Pull out all lines from the listing below in which the word "that" appears.

— Start Source data —

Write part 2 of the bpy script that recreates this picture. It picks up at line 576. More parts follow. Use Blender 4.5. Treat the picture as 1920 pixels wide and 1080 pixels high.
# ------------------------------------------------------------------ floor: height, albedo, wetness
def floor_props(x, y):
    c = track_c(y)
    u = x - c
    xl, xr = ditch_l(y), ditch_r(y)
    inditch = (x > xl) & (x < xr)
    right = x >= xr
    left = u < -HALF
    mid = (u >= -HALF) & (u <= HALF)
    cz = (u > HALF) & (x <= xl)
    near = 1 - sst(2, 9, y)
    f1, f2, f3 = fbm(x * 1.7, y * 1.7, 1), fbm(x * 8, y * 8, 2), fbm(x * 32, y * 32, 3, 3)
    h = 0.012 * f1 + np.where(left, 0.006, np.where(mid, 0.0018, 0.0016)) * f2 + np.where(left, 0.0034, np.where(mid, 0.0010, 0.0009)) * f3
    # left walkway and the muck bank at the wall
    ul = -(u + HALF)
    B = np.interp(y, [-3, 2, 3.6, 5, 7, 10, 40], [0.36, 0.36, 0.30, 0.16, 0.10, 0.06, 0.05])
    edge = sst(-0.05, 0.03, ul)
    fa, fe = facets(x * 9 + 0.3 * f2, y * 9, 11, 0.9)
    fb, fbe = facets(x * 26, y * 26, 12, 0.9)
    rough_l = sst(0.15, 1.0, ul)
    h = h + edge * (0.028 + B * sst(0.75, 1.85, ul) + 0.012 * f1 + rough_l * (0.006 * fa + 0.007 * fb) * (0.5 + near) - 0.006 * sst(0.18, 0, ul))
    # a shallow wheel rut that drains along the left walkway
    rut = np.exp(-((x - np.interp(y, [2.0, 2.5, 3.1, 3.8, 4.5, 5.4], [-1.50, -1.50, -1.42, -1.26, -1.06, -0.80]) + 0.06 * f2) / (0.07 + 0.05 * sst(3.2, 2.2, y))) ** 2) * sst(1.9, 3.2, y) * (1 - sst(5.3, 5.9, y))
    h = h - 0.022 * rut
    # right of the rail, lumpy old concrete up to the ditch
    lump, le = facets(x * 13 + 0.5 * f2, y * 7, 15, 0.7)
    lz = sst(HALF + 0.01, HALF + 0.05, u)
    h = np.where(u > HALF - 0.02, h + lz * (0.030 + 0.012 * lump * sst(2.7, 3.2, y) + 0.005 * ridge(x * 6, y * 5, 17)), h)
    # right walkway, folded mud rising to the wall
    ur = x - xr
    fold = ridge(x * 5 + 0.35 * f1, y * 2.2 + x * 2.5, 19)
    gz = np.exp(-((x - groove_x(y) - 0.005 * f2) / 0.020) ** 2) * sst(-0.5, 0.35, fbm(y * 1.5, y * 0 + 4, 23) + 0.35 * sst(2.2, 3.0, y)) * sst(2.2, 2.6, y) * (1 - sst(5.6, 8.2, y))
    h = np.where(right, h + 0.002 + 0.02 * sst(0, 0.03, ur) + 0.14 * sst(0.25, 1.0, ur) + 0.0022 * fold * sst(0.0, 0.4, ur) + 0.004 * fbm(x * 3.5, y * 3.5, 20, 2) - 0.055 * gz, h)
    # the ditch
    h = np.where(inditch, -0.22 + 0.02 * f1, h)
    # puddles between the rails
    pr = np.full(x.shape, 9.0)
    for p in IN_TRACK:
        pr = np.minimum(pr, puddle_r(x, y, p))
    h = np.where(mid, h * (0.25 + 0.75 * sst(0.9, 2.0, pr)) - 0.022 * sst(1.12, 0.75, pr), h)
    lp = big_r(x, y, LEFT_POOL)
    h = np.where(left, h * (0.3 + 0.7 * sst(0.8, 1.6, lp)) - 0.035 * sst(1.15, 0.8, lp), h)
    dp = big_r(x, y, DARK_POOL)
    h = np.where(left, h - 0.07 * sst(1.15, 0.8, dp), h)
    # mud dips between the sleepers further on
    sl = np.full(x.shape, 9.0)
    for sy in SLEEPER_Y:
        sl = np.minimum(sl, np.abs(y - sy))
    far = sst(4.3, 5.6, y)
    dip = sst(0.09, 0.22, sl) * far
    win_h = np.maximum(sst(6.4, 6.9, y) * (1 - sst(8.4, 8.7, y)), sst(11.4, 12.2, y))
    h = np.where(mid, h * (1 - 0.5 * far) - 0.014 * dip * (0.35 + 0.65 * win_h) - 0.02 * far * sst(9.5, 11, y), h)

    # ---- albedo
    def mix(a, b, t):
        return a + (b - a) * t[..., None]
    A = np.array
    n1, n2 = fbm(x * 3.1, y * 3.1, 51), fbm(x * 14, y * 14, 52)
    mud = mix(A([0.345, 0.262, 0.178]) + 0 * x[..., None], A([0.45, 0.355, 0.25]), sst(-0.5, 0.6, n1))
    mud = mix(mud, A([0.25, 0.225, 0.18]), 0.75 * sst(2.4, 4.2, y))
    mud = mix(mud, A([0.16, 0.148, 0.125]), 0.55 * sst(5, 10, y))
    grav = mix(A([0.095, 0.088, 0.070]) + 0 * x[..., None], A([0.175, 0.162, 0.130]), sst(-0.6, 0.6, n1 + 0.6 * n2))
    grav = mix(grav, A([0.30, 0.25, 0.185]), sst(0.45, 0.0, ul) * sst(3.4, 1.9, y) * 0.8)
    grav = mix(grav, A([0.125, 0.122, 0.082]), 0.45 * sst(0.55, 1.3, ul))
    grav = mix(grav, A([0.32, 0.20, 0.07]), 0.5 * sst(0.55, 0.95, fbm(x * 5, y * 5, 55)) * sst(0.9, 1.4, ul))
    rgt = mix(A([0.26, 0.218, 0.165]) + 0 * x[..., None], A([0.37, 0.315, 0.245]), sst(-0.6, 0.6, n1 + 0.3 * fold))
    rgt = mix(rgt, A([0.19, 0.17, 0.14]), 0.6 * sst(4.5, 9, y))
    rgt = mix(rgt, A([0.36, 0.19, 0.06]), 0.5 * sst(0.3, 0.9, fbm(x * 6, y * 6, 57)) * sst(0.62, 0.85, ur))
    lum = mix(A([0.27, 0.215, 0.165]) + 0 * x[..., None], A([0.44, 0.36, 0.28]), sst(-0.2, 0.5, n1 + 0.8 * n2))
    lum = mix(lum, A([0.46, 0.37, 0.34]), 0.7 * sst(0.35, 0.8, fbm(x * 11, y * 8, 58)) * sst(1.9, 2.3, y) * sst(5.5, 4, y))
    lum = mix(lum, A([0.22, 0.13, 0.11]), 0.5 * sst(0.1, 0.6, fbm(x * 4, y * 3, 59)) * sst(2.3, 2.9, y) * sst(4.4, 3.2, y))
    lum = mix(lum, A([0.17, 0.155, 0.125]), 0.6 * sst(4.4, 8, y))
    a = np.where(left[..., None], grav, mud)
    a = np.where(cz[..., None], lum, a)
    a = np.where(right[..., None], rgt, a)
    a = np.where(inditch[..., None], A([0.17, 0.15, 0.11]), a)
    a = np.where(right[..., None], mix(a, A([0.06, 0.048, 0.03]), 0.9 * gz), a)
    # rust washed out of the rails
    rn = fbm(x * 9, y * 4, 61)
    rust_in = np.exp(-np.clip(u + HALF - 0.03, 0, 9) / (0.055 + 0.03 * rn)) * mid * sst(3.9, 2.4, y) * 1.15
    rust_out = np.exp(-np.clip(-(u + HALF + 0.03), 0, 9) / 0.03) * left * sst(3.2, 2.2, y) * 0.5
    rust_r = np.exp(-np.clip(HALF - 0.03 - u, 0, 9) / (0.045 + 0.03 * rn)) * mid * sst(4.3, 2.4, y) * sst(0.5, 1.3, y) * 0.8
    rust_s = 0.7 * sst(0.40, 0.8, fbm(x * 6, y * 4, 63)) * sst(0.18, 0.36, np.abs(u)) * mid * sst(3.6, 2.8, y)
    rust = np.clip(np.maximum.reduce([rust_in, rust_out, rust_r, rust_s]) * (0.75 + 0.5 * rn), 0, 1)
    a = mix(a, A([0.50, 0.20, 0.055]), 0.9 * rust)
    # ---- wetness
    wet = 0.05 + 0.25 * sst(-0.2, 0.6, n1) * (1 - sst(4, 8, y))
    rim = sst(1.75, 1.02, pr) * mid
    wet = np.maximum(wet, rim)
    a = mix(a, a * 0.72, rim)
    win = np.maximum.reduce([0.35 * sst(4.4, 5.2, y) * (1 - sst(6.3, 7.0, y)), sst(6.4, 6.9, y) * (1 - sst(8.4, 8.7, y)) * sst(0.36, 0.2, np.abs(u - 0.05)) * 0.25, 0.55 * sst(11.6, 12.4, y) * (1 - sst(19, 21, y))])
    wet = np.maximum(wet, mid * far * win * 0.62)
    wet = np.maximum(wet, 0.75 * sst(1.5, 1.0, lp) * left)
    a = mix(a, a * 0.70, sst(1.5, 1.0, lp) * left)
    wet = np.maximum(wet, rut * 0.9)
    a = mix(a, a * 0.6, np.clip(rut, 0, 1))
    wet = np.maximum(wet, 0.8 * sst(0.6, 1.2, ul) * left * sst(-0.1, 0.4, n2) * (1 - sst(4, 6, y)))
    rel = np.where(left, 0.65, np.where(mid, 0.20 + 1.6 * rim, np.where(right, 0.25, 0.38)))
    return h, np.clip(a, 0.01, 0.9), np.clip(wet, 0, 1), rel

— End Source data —

### Final result
Write part 2 of the bpy script that recreates this picture. It picks up at line 576. More parts follow. Use Blender 4.5. Treat the picture as 1920 pixels wide and 1080 pixels high.
    # a shallow wheel rut that drains along the left walkway